Wednesday, 28 March 2012

PICTURE PERFECT?

Lecture 4- Picture stories

A brief History:

Ever since the dawn of mankind, pictures have been used to communicate, to decorate living areas and to tell stories as they inadvertently recorded the passage of time.  It is believed by historians that some of these earliest art forms where thought to have been created by the cave dwellers during the Neolithic or ‘New stone” era.  Dating back to the early Bronze age somewhere around 15 000 – 10 000 BC, this period in time offers examples such as those which can be seen in the caves at Lascraux in France.

                               Cave painting stories - Lascraux in France


The Nerja seal paintings- Malaga, Spain
(Radiocarbon dated to between 43,500 and
42,300 years old.)










For Information on the recent discovery of the
First Neanderthal cave paintings in Spain’ 

                                         - Click Here

With the continued modernisation man and the invention of parchment, the drawings moved from rock faces to pages which were eventually bound into books.  Some of the oldest and most chronologically accurate books recorded in history are books of faith.
 The Book of Kells (Found in Ireland) is considered to be;the finest surviving illuminated manuscript to have been produced in medieval Europe.”-  Melissa Snell, About.com Guide


Book of Kells Ireland 800




Other amazing examples include the ‘Diamond Sutra’, which was carved on a wooden scroll. This historic art work is considered to be by the British National Library as; ‘the world's earliest complete survival of a dated printed book’.

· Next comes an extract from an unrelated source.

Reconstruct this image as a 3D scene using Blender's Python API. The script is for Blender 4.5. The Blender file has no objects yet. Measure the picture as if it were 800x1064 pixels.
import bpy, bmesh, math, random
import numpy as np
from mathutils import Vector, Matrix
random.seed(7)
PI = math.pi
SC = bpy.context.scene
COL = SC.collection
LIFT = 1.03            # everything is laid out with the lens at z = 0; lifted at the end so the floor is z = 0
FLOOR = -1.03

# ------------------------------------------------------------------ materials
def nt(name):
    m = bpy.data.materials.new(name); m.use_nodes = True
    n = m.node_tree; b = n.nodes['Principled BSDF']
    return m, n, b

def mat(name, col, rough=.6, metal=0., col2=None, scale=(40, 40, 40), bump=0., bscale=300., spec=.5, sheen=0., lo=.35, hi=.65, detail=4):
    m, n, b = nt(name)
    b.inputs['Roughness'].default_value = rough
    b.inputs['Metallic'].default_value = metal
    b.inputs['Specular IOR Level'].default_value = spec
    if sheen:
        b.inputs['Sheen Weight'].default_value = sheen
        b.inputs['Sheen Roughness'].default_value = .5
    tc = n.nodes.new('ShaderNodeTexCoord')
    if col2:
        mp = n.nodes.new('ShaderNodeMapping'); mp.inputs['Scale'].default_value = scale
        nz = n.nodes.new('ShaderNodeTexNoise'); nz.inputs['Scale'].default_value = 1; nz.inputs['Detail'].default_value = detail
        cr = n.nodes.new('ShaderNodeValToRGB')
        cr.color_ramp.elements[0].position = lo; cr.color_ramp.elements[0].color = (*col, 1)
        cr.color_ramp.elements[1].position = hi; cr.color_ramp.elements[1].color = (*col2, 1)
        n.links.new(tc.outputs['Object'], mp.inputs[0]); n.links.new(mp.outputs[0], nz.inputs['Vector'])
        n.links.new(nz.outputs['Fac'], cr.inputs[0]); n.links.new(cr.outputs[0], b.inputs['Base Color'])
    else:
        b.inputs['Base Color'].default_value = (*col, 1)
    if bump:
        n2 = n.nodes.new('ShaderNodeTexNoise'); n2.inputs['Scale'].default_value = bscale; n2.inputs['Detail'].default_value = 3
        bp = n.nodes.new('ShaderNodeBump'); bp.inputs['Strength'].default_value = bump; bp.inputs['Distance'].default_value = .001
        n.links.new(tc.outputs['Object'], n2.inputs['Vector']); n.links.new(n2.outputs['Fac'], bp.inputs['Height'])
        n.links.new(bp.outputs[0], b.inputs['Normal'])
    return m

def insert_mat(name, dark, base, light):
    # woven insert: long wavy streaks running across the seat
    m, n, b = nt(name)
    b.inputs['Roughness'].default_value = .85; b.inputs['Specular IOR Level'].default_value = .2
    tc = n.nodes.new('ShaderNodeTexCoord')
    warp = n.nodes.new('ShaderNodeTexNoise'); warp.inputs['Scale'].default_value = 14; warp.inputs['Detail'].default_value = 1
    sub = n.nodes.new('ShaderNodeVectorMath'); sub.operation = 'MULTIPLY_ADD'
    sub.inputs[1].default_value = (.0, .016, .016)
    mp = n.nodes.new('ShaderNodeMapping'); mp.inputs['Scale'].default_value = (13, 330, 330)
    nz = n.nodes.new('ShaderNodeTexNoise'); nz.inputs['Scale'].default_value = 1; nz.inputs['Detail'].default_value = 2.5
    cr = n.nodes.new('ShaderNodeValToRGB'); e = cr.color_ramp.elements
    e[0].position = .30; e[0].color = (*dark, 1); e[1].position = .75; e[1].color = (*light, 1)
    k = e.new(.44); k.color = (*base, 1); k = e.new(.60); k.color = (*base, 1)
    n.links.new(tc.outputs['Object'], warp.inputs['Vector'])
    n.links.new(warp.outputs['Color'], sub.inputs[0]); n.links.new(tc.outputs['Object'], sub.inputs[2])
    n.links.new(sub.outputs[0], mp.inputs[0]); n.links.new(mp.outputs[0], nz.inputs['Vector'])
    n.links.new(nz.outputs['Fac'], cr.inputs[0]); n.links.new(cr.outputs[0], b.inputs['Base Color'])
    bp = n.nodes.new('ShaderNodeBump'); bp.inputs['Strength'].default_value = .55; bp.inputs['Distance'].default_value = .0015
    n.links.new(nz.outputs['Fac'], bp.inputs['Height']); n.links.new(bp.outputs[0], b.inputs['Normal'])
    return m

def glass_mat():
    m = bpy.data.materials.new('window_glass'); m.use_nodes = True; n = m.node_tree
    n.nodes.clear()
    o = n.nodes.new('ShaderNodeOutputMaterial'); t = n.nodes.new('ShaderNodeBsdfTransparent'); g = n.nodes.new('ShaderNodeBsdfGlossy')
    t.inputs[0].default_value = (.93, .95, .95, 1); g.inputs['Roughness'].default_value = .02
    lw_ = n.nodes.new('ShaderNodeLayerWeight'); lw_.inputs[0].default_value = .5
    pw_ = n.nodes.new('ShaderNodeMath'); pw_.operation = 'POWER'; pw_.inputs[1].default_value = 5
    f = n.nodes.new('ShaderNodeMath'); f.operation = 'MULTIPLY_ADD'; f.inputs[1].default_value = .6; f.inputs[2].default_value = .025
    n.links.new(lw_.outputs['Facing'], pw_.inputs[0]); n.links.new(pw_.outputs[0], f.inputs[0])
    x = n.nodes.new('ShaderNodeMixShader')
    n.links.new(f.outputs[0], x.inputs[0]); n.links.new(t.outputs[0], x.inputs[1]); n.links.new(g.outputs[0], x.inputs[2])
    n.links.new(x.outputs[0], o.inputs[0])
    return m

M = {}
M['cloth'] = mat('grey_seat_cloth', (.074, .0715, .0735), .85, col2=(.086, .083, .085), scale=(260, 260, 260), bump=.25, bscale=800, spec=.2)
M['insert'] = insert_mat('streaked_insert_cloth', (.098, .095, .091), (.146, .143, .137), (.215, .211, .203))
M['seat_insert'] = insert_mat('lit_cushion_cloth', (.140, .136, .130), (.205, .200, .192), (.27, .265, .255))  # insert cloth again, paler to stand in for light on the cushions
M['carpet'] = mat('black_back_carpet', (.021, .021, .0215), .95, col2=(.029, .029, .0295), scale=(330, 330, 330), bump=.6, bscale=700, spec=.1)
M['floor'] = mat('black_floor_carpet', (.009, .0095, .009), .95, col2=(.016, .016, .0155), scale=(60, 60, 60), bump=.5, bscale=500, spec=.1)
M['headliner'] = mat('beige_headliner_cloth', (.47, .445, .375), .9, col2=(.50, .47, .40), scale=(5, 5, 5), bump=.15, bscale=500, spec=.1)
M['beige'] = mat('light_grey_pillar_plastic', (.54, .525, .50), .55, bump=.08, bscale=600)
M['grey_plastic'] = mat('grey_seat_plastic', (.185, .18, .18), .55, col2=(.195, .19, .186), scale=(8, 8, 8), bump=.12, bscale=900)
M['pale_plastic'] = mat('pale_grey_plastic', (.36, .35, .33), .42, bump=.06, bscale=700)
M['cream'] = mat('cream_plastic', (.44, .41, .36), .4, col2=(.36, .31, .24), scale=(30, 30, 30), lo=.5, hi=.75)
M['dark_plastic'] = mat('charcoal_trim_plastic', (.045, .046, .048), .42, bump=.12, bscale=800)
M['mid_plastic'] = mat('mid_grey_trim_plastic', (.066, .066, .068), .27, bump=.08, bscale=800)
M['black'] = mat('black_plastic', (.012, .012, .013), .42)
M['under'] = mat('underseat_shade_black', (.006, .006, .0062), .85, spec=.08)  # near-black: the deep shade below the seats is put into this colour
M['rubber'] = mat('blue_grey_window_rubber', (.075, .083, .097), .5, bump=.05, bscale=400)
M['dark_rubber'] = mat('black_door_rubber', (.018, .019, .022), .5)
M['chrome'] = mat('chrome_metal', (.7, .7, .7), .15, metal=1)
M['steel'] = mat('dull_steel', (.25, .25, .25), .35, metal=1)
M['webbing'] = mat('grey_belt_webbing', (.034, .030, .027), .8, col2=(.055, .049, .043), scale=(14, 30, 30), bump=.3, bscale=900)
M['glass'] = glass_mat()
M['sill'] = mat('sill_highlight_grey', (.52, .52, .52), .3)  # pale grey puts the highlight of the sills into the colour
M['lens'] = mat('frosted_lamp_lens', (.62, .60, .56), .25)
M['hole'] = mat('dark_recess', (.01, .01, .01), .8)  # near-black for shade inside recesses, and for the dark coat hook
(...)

Carbon dated back to 868, the Sutra is unquestionably one of the most important sacred works of the Buddhist faith.

                                                               Diamond Sutra


Sculptures and stained glass windows were also used in Christian faiths to portray the books and stories in the bible for the greater population who were illiterate. This allowed the less educated public to understand visually what they were to believe, spiritually.

With the invention of newspapers which dates back to the Acta Diurna, published in Rome in 59BC, the written word became more available to the common man in the street. The nineteenth and early twentieth centauries brought exponential development with the introduction of printing presses, journalists, photographs and advertisement. The first ever, colour reproduction in a Newspaper was published by the Scottish Daily Record & Mail in 1936 and since then the development in photo journalism has boomed into the Digital phenomenon that it is today.